- _Scene script records_

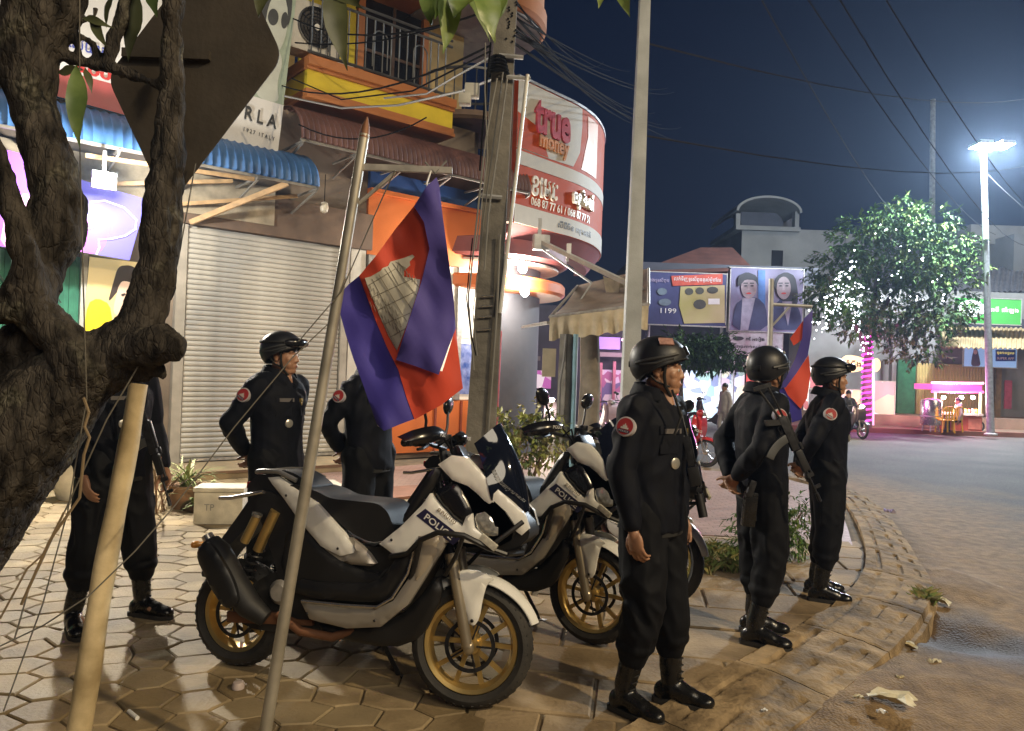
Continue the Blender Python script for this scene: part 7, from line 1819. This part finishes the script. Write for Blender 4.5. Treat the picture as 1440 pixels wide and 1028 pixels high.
def hand(mb, wrist, dirv, palm_n, side, curl=.5, s=1.0):
    """palm plus five separate fingers; dirv: wrist to knuckles, palm_n: out of the palm, side: +1 thumb on +lat"""
    d = Vector(dirv).normalized(); n = Vector(palm_n); n = (n - d * n.dot(d)).normalized(); lat = d.cross(n) * side; w = Vector(wrist)
    rot = Matrix((d, lat, n)).transposed()
    mb.ell(w + d * .045 * s, (.056 * s, .041 * s, .019 * s), rot, 16, 10); mb.cap(w - d * .02, w + d * .02 * s, .025 * s, .024 * s); mb.ell(w + d * .035 * s + lat * .026 * s + n * .006, (.034 * s, .016 * s, .017 * s), rot, 12, 8)
    for i, (o, L, r_) in enumerate(((.030, .078, .0093), (.0105, .086, .0097), (-.0095, .080, .0092), (-.028, .064, .0082))):
        p = w + d * (.084 - .004 * abs(i - 1)) * s + lat * o * s; a = .15 + curl * .35; mb.cap(w + d * .05 * s + lat * o * .8 * s, p, .011 * s, r_ * 1.08 * s, 10)
        for j, f in enumerate((.45, .32, .25)):
            dd = (d * math.cos(a) + n * math.sin(a) + lat * o * 2.2 * (1 - curl * .8)).normalized(); p2 = p + dd * L * f * s; mb.cap(p, p2, r_ * (1 - .08 * j) * s, r_ * (.92 - .08 * j) * s, 10); p = p2; a += curl * .75
    p = w + d * .030 * s + lat * .034 * s; dd = (d * .75 + lat * .55 + n * .35).normalized()
    for j, (L, r_) in enumerate(((.038, .0125), (.032, .0108), (.026, .0095))): p2 = p + dd * L * s; mb.cap(p, p2, r_ * s, r_ * .92 * s, 10); p = p2; dd = (dd + d * .35 + n * .25 * curl - lat * .25).normalized()
def fold_disp(amp, seed, sc=1.0):
    def f(co, no):
        n1 = pnoise(co * np.array([1, 1, .8]), 5 * sc, seed); n0 = pnoise(co, 2.5, seed + 9); q_ = co + .06 * n1[:, None]; q_ = q_ + np.c_[np.zeros(len(co)), np.zeros(len(co)), .55 * co[:, 0] + .5 * co[:, 1]]; n2 = pnoise(q_ * np.array([1.25, 1.25, .85]), 8.5 * sc, seed + 3)
        return co + no * (amp * (.8 * n1 + (.35 + np.clip(n0 * 1.6, 0, 1)) * (1 - 3 * np.abs(n2))))[:, None]
    return f
LEGS = dict(R=((0, -.09, .93), (.015, -.105, .50), (-.03, -.115, .10), -8), L=((0, .09, .93), (.02, .105, .50), (-.03, .115, .10), 10))
ARM_DOWN = dict(R=((-.035, -.245, 1.13), (.03, -.24, .885)), L=((-.035, .245, 1.13), (.03, .24, .885)))
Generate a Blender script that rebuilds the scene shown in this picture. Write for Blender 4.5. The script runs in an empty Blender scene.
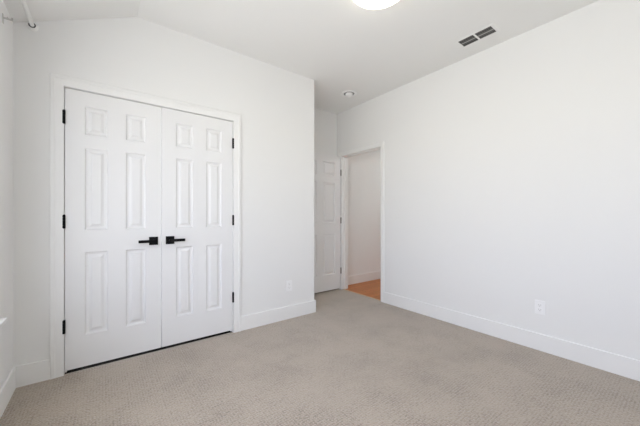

- _TASK OBJECTIVE_
Gather each line of the listing containing the word "Blender" and show it.

- _FULL OUTPUT_
Continue the Blender Python script for this scene: part 7, from line 1819. This part finishes the script. Write for Blender 4.5. Treat the picture as 1440 pixels wide and 1028 pixels high.
Generate a Blender script that rebuilds the scene shown in this picture. Write for Blender 4.5. The script runs in an empty Blender scene.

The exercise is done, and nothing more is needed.